I realised it little late to leverage it fully back then.

Closer to current work, narratives expressed as opinions of a theory become the default way to address challenges in legacy domains.

There are no problem to solve in legacy domains, only challenges that can be improved. Communicating why focusing on some challenges is important for a customer and we do it using narratives.

The loop of product awesomeness as framed by Jonny starts with the narrative. It impacts every aspect of product building.

IMG-062020251356141.png

The Product Narrative is the first and most important artefact for driving team toward outcomes that matter.

…

A Product Narrative helps collaboration by describing the desired outcome, how it solves customer problems, and why that matters. The narrative aligns the work with company goals, making it easily understandable for everyone involved.”

Curating this product narrative helps develop the roadmap among endless possibilities. It contextualises the role of product to the internal stakeholders and converts them into championing the eventual products outcome to our customers.

Tying this to demand. When customers find themselves in a situation of evaluating the product, it becomes a “not-not”— default choice.

As a product manager, building narratives becomes the highest order bit when growth is elusive. The reset happens with aligning the customer strategy to the product narrative.

Round up

Reductionist version of building Value in legacy domains

My colleague shared a competitors post on social media highlighting the importance of platform in value creation which led me to respond with this post.

Expertise in spot freight

This is my version of building narrative around the problem space I operate in the day job.

Links that resonated

Some wonderful posts have been written in the recent past.
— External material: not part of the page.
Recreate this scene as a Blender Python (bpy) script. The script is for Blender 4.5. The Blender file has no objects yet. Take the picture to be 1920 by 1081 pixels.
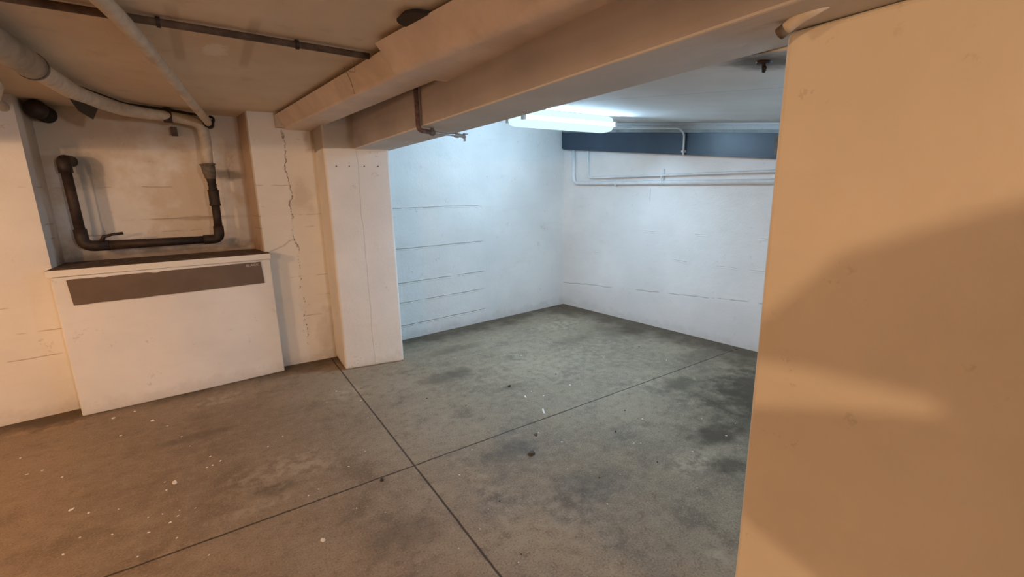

I would link to few more than usual this time, I hope you enjoy.

How startups loose their edge is from a member of Posthog distilling when startups drop the ball.

Traffic Dropped, Data Dried up: How This Media Company Pivoted is about Farm Journal’s pivot to become an intelligence company by building its brand through social media.

Frank Chimero is a designer who writes eloquently. He recently gave a talk Beyond machines which is wonderful in itself. He also wrote an extra post of all things he had to drop from the talk. Its around AI but it is so much more than that.

Sign off

November was a whirlwind of a month. I did travel for a week in the middle but the entire month went by before I could get any writing done.

I got to attend a trade conference for the first time in US. It was a fun experience. I happened to meet many senior folks from my organisation and one of them asked me the question, “What will make the product grow exponentially? “

The question lived rent free in my mind for an entire month until I got to write this issue. The narrative engine at play needs to be unpacked and put into motion at my day job for us to see the exponential growth.

Signing off till next time,

Vivek, learning the art of layers when stepping out in winter.